** DATA SECTION **

===

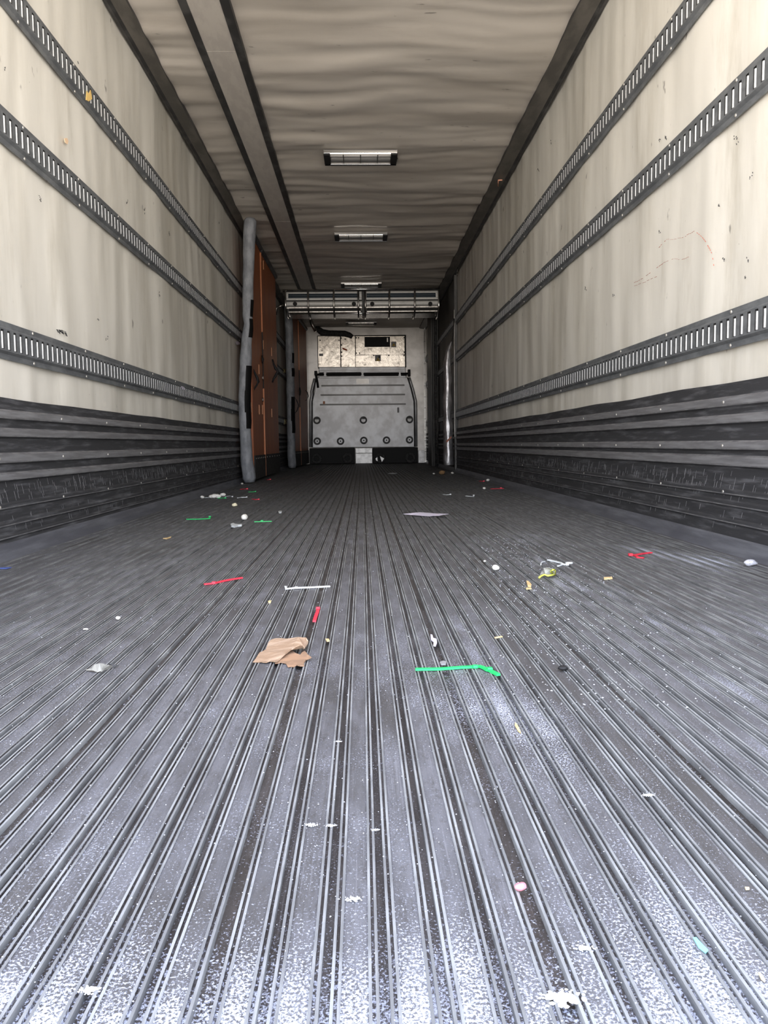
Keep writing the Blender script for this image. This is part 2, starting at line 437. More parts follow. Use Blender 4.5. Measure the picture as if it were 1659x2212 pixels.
# ------------------------------------------------------------------ cargo rails
def rail_mesh(s):
    """origin at the wall plane, centre height; s=+1 right wall (points to -x)"""
    bm = bmesh.new()
    H = .065
    L0, pitch, N = Y0, .0508, int((Y1 - .03 - Y0)/.0508)
    def V(e_, y, z): return bm.verts.new((-s*e_, y, z))
    def q(pts, mi=0): bm.faces.new([V(*p) for p in pts]).material_index = mi
    ye = L0 + N*pitch
    fl = [(0, H), (.0045, H), (.0045, H-.019), (.0155, H-.027), (.0155, .033)]
    for sg in (1, -1):
        for (a, z), (b, w) in zip(fl, fl[1:]):
            n = 40
            for i in range(n):
                y1, y2 = L0+(ye-L0)*i/n, L0+(ye-L0)*(i+1)/n
                q(((a, y1, sg*z), (b, y1, sg*w), (b, y2, sg*w), (a, y2, sg*z)))
    F, D = .0155, .001
    for i in range(N):
        y = L0 + i*pitch; a, b = y+.015, y+.0365
        q(((F, y, .033), (F, a, .033), (F, a, -.033), (F, y, -.033)))
        q(((F, b, .033), (F, y+pitch, .033), (F, y+pitch, -.033), (F, b, -.033)))
        for P in (((F, a, .033), (F, b, .033), (D, b, .033), (D, a, .033)), ((F, a, -.033), (F, b, -.033), (D, b, -.033), (D, a, -.033)),
                  ((F, a, .033), (F, a, -.033), (D, a, -.033), (D, a, .033)), ((F, b, .033), (F, b, -.033), (D, b, -.033), (D, b, .033)),
                  ((D, a, .033), (D, b, .033), (D, b, -.033), (D, a, -.033))): q(P, 2)
        K = 5; arc = []
        for k in range(K+1):
            t = PI*k/K
            arc.append((D + .0152*math.sin(t)**.8 if 0 < k < K else D, (a+b)/2 - .0098*math.cos(t)))
        zt, zb = .026, -.031
        for (e1, y1), (e2, y2) in zip(arc, arc[1:]):
            q(((e1, y1, zt), (e2, y2, zt), (e2, y2, zb), (e1, y1, zb)), 1)
        bm.faces.new([V(e_, y_, zt) for e_, y_ in arc]).material_index = 1
        bm.faces.new([V(e_, y_, zb) for e_, y_ in arc]).material_index = 1
    bmesh.ops.remove_doubles(bm, verts=bm.verts, dist=1e-5)
    return bm
rb = bmesh.new(); bmesh.ops.create_uvsphere(rb, u_segments=8, v_segments=5, radius=.0065)
for f in rb.faces: f.smooth = True
rivet_me = bpy.data.meshes.new('rivet'); rb.to_mesh(rivet_me); rb.free(); rivet_me.materials.append(M_RIVET)
for side, xw, s in (('left', XL, -1), ('right', XR, 1)):
    ch = link('channel', rail_mesh(s), [M_RAIL, M_LIP, M_HOLE])
    for n_, (h, zc) in enumerate((('lowest', .744), ('middle', 1.491), ('highest', 1.974))):
        t = thing('cargo_rail', '%s of the three slotted grey steel cargo rails on the %s wall' % (h, side), 'cargo rail', (xw, 0, zc), 'slotted cargo rails on the walls')
        c = ch if n_ == 0 else ch.copy()
        if n_: C.objects.link(c)
        c.parent = t
        for k in range(27):
            for sg in (1, -1):
                r = bpy.data.objects.new('rivet', rivet_me); C.objects.link(r); r.parent = t
                r.scale = (.55, 1, 1); r.location = (-s*.005, .205 + .59*k - .014*(s > 0)*28, sg*.0555)

# ------------------------------------------------------------------ front bulkhead
def A_(u, v): return 660 + u*.1688, 700 + v*.1688      # close look at the upper part
def B_(u, v): return 650 + u*.1748, 860 + v*.1748      # close look at the lower part
def C_(u, v): return 580 + u*.2652, 580 + v*.2652
bm = bmesh.new(); box(bm, XL-.06, XR+.06, Y1, Y1+.08, -.05, ZC+.08)
wf = struct(link('wall_front', bm, M_BULK), 'pale grey sheet metal front wall of the trailer')
bm = bmesh.new(); box(bm, XR-.045, XR-.012, Y1-.03, Y1, 0, ZC-.02)
for k in range(1, 12): box(bm, XR-.047, XR-.010, Y1-.032, Y1-.02, k*.21, k*.21+.006, 1)
struct(link('trim_6', bm, [M_CHROME, M_TRIMD]), 'bright steel corner strip at the right end of the front wall')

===

** WRITTEN TASK **
Quote the preceding listing precisely and completely, omitting its images.

** SOLUTION TO THE EXERCISE **
Keep writing the Blender script for this image. This is part 2, starting at line 437. More parts follow. Use Blender 4.5. Measure the picture as if it were 1659x2212 pixels.
# ------------------------------------------------------------------ cargo rails
def rail_mesh(s):
    """origin at the wall plane, centre height; s=+1 right wall (points to -x)"""
    bm = bmesh.new()
    H = .065
    L0, pitch, N = Y0, .0508, int((Y1 - .03 - Y0)/.0508)
    def V(e_, y, z): return bm.verts.new((-s*e_, y, z))
    def q(pts, mi=0): bm.faces.new([V(*p) for p in pts]).material_index = mi
    ye = L0 + N*pitch
    fl = [(0, H), (.0045, H), (.0045, H-.019), (.0155, H-.027), (.0155, .033)]
    for sg in (1, -1):
        for (a, z), (b, w) in zip(fl, fl[1:]):
            n = 40
            for i in range(n):
                y1, y2 = L0+(ye-L0)*i/n, L0+(ye-L0)*(i+1)/n
                q(((a, y1, sg*z), (b, y1, sg*w), (b, y2, sg*w), (a, y2, sg*z)))
    F, D = .0155, .001
    for i in range(N):
        y = L0 + i*pitch; a, b = y+.015, y+.0365
        q(((F, y, .033), (F, a, .033), (F, a, -.033), (F, y, -.033)))
        q(((F, b, .033), (F, y+pitch, .033), (F, y+pitch, -.033), (F, b, -.033)))
        for P in (((F, a, .033), (F, b, .033), (D, b, .033), (D, a, .033)), ((F, a, -.033), (F, b, -.033), (D, b, -.033), (D, a, -.033)),
                  ((F, a, .033), (F, a, -.033), (D, a, -.033), (D, a, .033)), ((F, b, .033), (F, b, -.033), (D, b, -.033), (D, b, .033)),
                  ((D, a, .033), (D, b, .033), (D, b, -.033), (D, a, -.033))): q(P, 2)
        K = 5; arc = []
        for k in range(K+1):
            t = PI*k/K
            arc.append((D + .0152*math.sin(t)**.8 if 0 < k < K else D, (a+b)/2 - .0098*math.cos(t)))
        zt, zb = .026, -.031
        for (e1, y1), (e2, y2) in zip(arc, arc[1:]):
            q(((e1, y1, zt), (e2, y2, zt), (e2, y2, zb), (e1, y1, zb)), 1)
        bm.faces.new([V(e_, y_, zt) for e_, y_ in arc]).material_index = 1
        bm.faces.new([V(e_, y_, zb) for e_, y_ in arc]).material_index = 1
    bmesh.ops.remove_doubles(bm, verts=bm.verts, dist=1e-5)
    return bm
rb = bmesh.new(); bmesh.ops.create_uvsphere(rb, u_segments=8, v_segments=5, radius=.0065)
for f in rb.faces: f.smooth = True
rivet_me = bpy.data.meshes.new('rivet'); rb.to_mesh(rivet_me); rb.free(); rivet_me.materials.append(M_RIVET)
for side, xw, s in (('left', XL, -1), ('right', XR, 1)):
    ch = link('channel', rail_mesh(s), [M_RAIL, M_LIP, M_HOLE])
    for n_, (h, zc) in enumerate((('lowest', .744), ('middle', 1.491), ('highest', 1.974))):
        t = thing('cargo_rail', '%s of the three slotted grey steel cargo rails on the %s wall' % (h, side), 'cargo rail', (xw, 0, zc), 'slotted cargo rails on the walls')
        c = ch if n_ == 0 else ch.copy()
        if n_: C.objects.link(c)
        c.parent = t
        for k in range(27):
            for sg in (1, -1):
                r = bpy.data.objects.new('rivet', rivet_me); C.objects.link(r); r.parent = t
                r.scale = (.55, 1, 1); r.location = (-s*.005, .205 + .59*k - .014*(s > 0)*28, sg*.0555)

# ------------------------------------------------------------------ front bulkhead
def A_(u, v): return 660 + u*.1688, 700 + v*.1688      # close look at the upper part
def B_(u, v): return 650 + u*.1748, 860 + v*.1748      # close look at the lower part
def C_(u, v): return 580 + u*.2652, 580 + v*.2652
bm = bmesh.new(); box(bm, XL-.06, XR+.06, Y1, Y1+.08, -.05, ZC+.08)
wf = struct(link('wall_front', bm, M_BULK), 'pale grey sheet metal front wall of the trailer')
bm = bmesh.new(); box(bm, XR-.045, XR-.012, Y1-.03, Y1, 0, ZC-.02)
for k in range(1, 12): box(bm, XR-.047, XR-.010, Y1-.032, Y1-.02, k*.21, k*.21+.006, 1)
struct(link('trim_6', bm, [M_CHROME, M_TRIMD]), 'bright steel corner strip at the right end of the front wall')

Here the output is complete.